Впрочем, как пишет И. М. Дьяконов, обращаясь к архаической древности, девственность богинь-воительниц в мифологии следует воспринимать расширительно, в рамках различения двух основных функций женских божеств: «резидентки» (матери, супруги) и «девы», «что, конечно, надо понимать не как „девственница”, а шире — как „дева-воительница”, создающая импульс к агрессии и преодолению препятствий» (Дьяконов 1990: 89). Далеко не все девы-воительницы являются девственницами, а некоторые даже рожают детей:
«...Афина и Артемида — девственные богини: очевидно, результат патриархального мышления — возникшего отношения к целомудрию как к особой ценности и соответственно противопоставления супруге-матери не столько гетеры, сколько девственницы. Однако девственность — отнюдь не характеристическая черта божеств этого типа. Более того, сам термин „дева” <...> должен был первоначально относиться не к девственности, а к возрастному статусу <...> Богини-девы <...> и девы-воительницы <...> могут (хотя и редко) даже рожать, но их дети обычно не фигурируют в их культе, как бы „не считаются”» (Дьяконов 1990: 158–159).

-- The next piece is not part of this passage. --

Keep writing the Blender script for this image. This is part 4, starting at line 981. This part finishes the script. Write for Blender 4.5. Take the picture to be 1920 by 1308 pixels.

Воительница, несомненно, принадлежит типу Virago (от лат. vir — «мужчина», «муж»), определяемому как «женщина-мужчина». Как отмечает Б. Брутен, уже древнеримские писатели могли назвать этим словом как служанку (например, в комедии Плавта «Купец»), так и богинь Афину Палладу (см., в частности, в книге II «Метаморфоз» Овидия), или Диану (в «Федре» Сенеки) и собственно деву-воительницу (Вергилий о Ютурне в «Энеиде»), или амазонку (Лактанций в «Божественных установлениях»), подразумевая во всех этих случаях воинственность и выдающуюся физическую силу, свойственные мужчинам (Brooten 1996: 134).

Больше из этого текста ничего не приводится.